Thank you! However, my question was specifically with regards to DSD, which I would understand as Sony proprietary. And it was my understanding in the early days anyway, not so sure now, that it was also not public in any way. In order to get the story on DSD, what specific technique(s) must be used or not, one had to be a Sony licensee, and many early technical commenters, in early AES papers, could not comment accurately because they did not understand the required noise shaping, which itself might be "adaptive" in some way, truley clever perhaps and inimitable wihout similarly intense effort.
My feeling is nobody can really comment well without really knowing what is going on. And for that matter, I would recommend that nobody use DSD, as I an philosophically opposed to closed things that I am not allowed to understand (let alone play with, manipulate, etc., but I'll have more to say about that, I hope). At this time PCM systems are entirely open, very well understood, and easily manipulated by end users.
But I won't let lack of knowledge inhibit me in making some interesting speculations, which you have prompted me to describe. And I'll concede I don't understand even the general principles of SDM itself well enough, let alone the secret mysteries of DSD.
But firstly I would prefer for starters not to think of the final conversion to analog as being what distinguishes what I consider the true PCM from not PCM. PCM, as DSD, is fundamentally a coding format, a way of transmitting information, or storing it, etc. Thinking about the conversions are the next step. The realization to analog could take many different means, SDM, or whatever. I prefer real PCM end-to-end with successive approximation converters (such as the PMI units, still among my favorites) and flash converters, my favorite being PCM 1704. So I reeled in horror seeing Sony's first marketing abolishing both my favorite kind of ADC and my favorite kind of DAC in one blow, and establishing a trend that non-DSD capable DAC's could not be sold.
Please bear with me, and I'll explain why I think as I do.
First start with a naive view of DSM and DSD in particular I've seen on this blog and confess I still harbored until digesting this blog a little. In this naive view DSD can't respond to steep transients because it can only go up or down one LSB in each time interval.
The reality is quite different, we are shown without explanation DSD64 even producing picture perfect impulses, no visible slewing at all.

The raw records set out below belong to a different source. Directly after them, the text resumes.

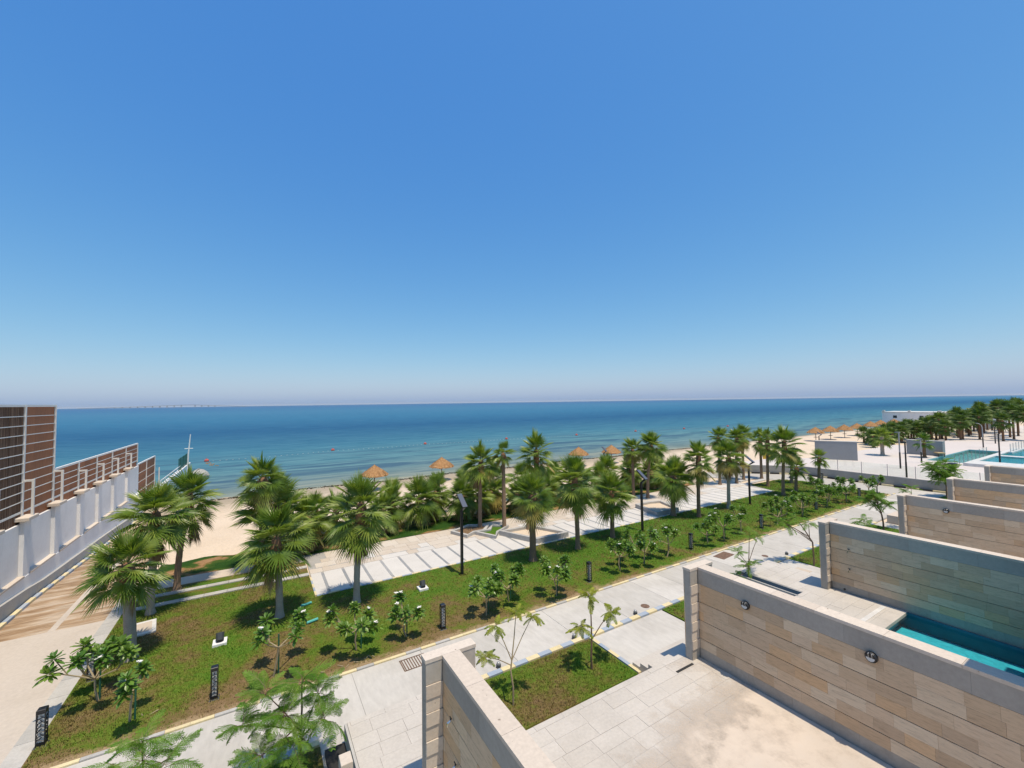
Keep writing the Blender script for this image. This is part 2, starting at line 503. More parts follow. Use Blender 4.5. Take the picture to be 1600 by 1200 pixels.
t.p.inputs['IOR'].default_value = 1.33
M['sea'] = t.fin(.3, 0.0)

UNIT = {}
def unit(mat):
    """one shared cube mesh per material, 1 m, origin at its centre"""
    if mat not in UNIT:
        UNIT[mat] = MB().box(-.5, .5, -.5, .5, -.5, .5).mesh('block', M[mat])
    return UNIT[mat]
def block(name, mat, parent, x0, x1, y0, y1, z0, z1):
    return inst(name, unit(mat), parent, ((x0 + x1) / 2, (y0 + y1) / 2, (z0 + z1) / 2), (0, 0, 0), (x1 - x0, y1 - y0, z1 - z0))
def structure(name, loc=(0, 0, 0)):
    return tag(empty(name, loc), kind='structure')

# ------------------------------------------------------------------ terrain, sea
def ramp_z(y):
    return -max(0.0, min(y - 25.5, 16.0)) * .05
def ground_z(x, y):
    z = -.06
    beach = -max(0.0, y - 30) * .043 if y < 80 else -2.15
    right = -max(0.0, y - 41) * .1
    w = min(1, max(0, (x - 50) / 22))
    b = beach * (1 - w) + max(right, -2.15) * w
    if x < -3.2:
        k = min(1, max(0, (-3.2 - x) / 1.6))
        b = b * (1 - k) + min(ramp_z(y) - .02, b) * k
    return z + b + (random.uniform(-.025, .025) if y > 31 else 0)
xs = [-400, -150, -60, -30, -15] + [-10 + i * .8 for i in range(90)] + [63 + i * 3 for i in range(45)] + [200, 240, 300, 380, 500, 800, 1500, 4000]
ys = [-200, -60, -20, 0, 8, 14, 20, 24] + [25 + i * .75 for i in range(46)] + [60, 66, 75, 80]
vs = [(x, y, ground_z(x, y)) for y in ys for x in xs]
W = len(xs)
fs = [(j * W + i, j * W + i + 1, (j + 1) * W + i + 1, (j + 1) * W + i) for j in range(len(ys) - 1) for i in range(W - 1)]
o = MB().add(vs, fs).build('beach', M['sand'], smooth=True)
tag(o, kind='structure')
m = MB()
sea_y = [46, 60, 80, 120, 200, 400, 1000, 3000, 10000, 30000, 60000]
sea_x = [-60000, -12000, -4000, -800, -150, 0, 60, 150, 400, 1200, 5000, 12000, 60000]
vs = [(x, y, -.90) for y in sea_y for x in sea_x]
W = len(sea_x)
fs = [(j * W + i, j * W + i + 1, (j + 1) * W + i + 1, (j + 1) * W + i) for j in range(len(sea_y) - 1) for i in range(W - 1)]
tag(m.add(vs, fs).build('sea', M['sea']), kind='structure')

# ------------------------------------------------------------------ road and ramp on the left
road = structure('road')
MB().box(-14, -4.9, -6, 21.8, -.2, 0).build('road_surface', M['road'], road)
def ramp_sheet(name, x0, x1, mat, lift, par, y0=21.8, y1=43):
    m = MB(); n = 24
    pts = []
    for i in range(n + 1):
        y = y0 + (y1 - y0) * i / n
        z = ramp_z(y) + lift
        pts += [(x0, y, z), (x1, y, z), (x0, y, z - .25), (x1, y, z - .25)]
    fs = []
    for i in range(n):
        a = i * 4; b = a + 4
        fs += [(a, a + 1, b + 1, b), (a + 1, a + 3, b + 3, b + 1), (a + 2, a, b, b + 2)]
    fs += [(2, 3, 1, 0)]
    return m.add(pts, fs).build(name, M[mat], par)
ramp_sheet('ramp_lane', -8.0, -6.42, 'ramp', 0, road)
ramp_sheet('ramp_lane', -6.22, -4.9, 'ramp', 0, road)
ramp_sheet('median_strip', -6.42, -6.22, 'road', .004, road)
for k in range(14):
    block('edge_slab', 'gkerb', road, -4.9, -4.46, 12.2 + k * .92, 12.2 + k * .92 + .91, -.15, .012)
k1 = structure('kerb')
for k in range(46):
    y = 15 + k * .6
    z = ramp_z(y + .3)
    block('kerb_stone', 'ykerb' if k % 2 else 'bkerb', k1, -8.1, -7.95, y, y + .595, z - .2, z + .11)

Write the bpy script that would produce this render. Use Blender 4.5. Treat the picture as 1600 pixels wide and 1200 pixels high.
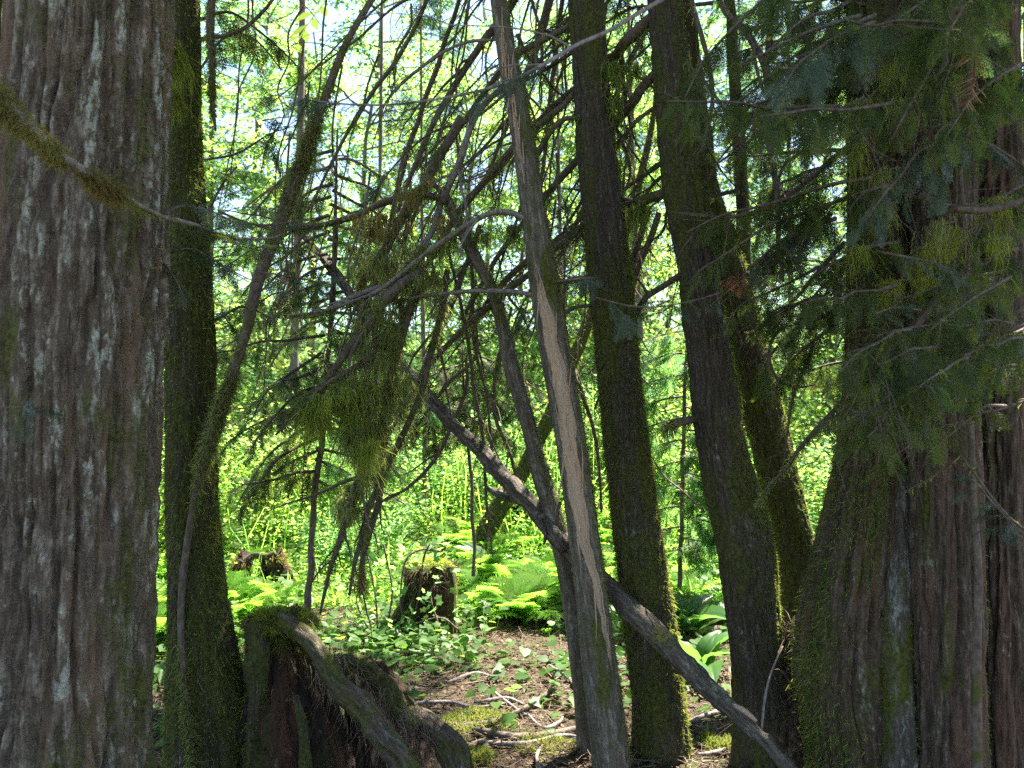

Aha, this is the magic of "noise shaping." And also DSD isn't a set of bricks that can be added to or subtracted from, as in the naive view. Instead, it is a series of deltas feed to the algorithmic feedback loop known as the noise shaper.
So it isn't like we're dealing with fixed bricks anymore. A straight sequence of 1's isn't going to slew gradually. The noise shaping feedback loop is going to reinforce the upward movement so we get a straight up transient. Miraculous!
But when you see such miracles it is often a good idea to look under the hood or in this case think (or speculate, as I have no real information about DSD noise shaping).
Now that we have applied our deltas to create the straight up transient, we have a little problem. We have used up the deltas that might have covered a period of time just to better describe one instant of time. So now we have fewer deltas to describe the time interval.
Here we have a decision to make. Either we can reduce the information content of the post-transient interval, sort of like lossy compression. Or we can warp the time a little. An adaptive algorithm could account for both cases when they seemed to be less audibly dangerous.
Now PCM isn't natively inclined to such time warping or information level discontinuity. PCM realized end-to-end without DSM is I still believe the best way, because it uniquely represents no warping of time or information density. DSM is dishonest in it's use of time.
But you could argue, DSM did not take over simply because of Sony marketing and industrial muscle. DSM took over because it was cheap, and because it was and apparently (but I believe dishonestly) remains the best way to get to perfect amplitude linearity, or as close as possible.
But the piper to be paid for the perfected linearity is the messed up time.
To my ears, PCM end-to-end has unmatched pace and rhythm. The linearity, done well, is good enough.